The question arises of ‘who’ exactly oversees all of these regulatory systems of the body. It certainly isn’t my conscious brain, which can barely organise my wardrobe. There’s been a lot of research into this and there is evidence of some kind of influential network in our brains overseeing the overall goals of surviving and thriving. Here I could talk about central governors, default neural networks, the autonomic nervous system, or even attempt to impress the reader with long words like the hypothalamic periventricular nucleus

Or simply fall back on a handy metaphor. I like to think of our central regulator as the conductor of an orchestra. Even though each musician is highly skilled, and each section is able to work together, it's still very easy to slip out of sync with the orchestra as a whole (if you've ever played an instrument along with a metronome you'll see how easily this happens). The conductor is there to synchronise the whole performance. 

Alternatively, you could imagine it as a music producer, the indispensable ‘hidden’ member of any band, who oversees the overall feel of the music, gets the levels right, and without whose gentle control the musicians would likely fall into an endless cycle of jamming, drinking tea and stealing each other’s partners. In the same way that the conductor keeps time and controls the volume and pace, or the producer gets the album sounding right, our regulator gets us through each 24 hours more or less intact.

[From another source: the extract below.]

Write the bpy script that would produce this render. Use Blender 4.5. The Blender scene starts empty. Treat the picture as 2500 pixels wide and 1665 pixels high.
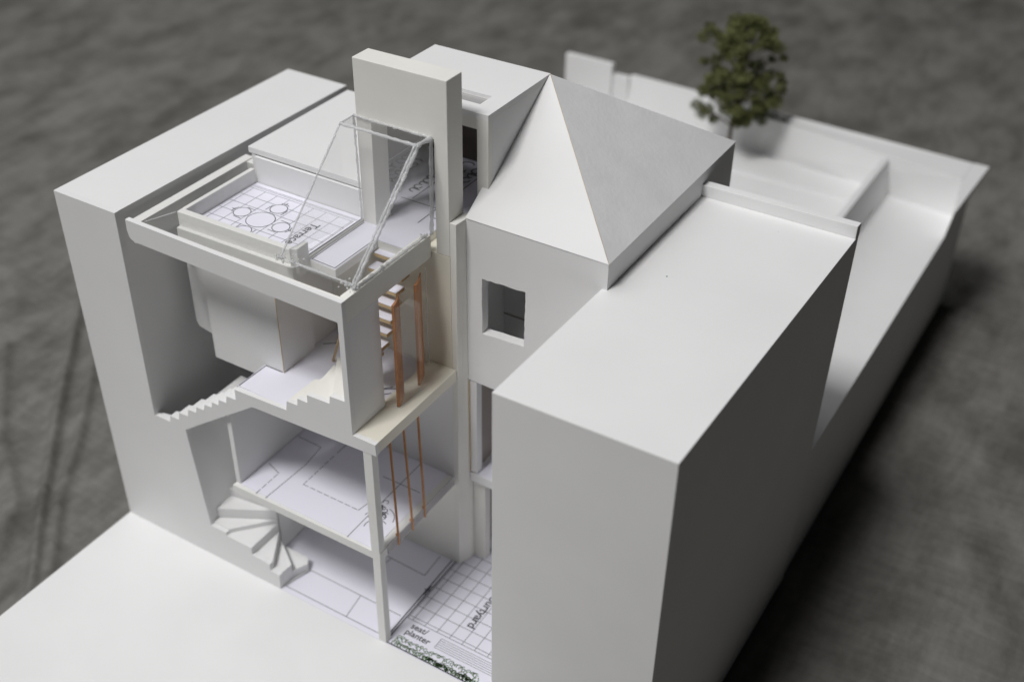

So where does this leave me with my mid-afternoon ennui? Well, much the same. But perhaps I can be reassured that I’m not broken, requiring some external fix, or in need of an extended recharge that will never happen. I just need to respect my rhythms. The lessons, for what they’re worth, are perhaps just too simple for my modern mind to comprehend: when I’m tired, rest; when I’m hungry, eat; and don’t expect to get anything useful done after 11 o’clock in the morning. There’s always tomorrow.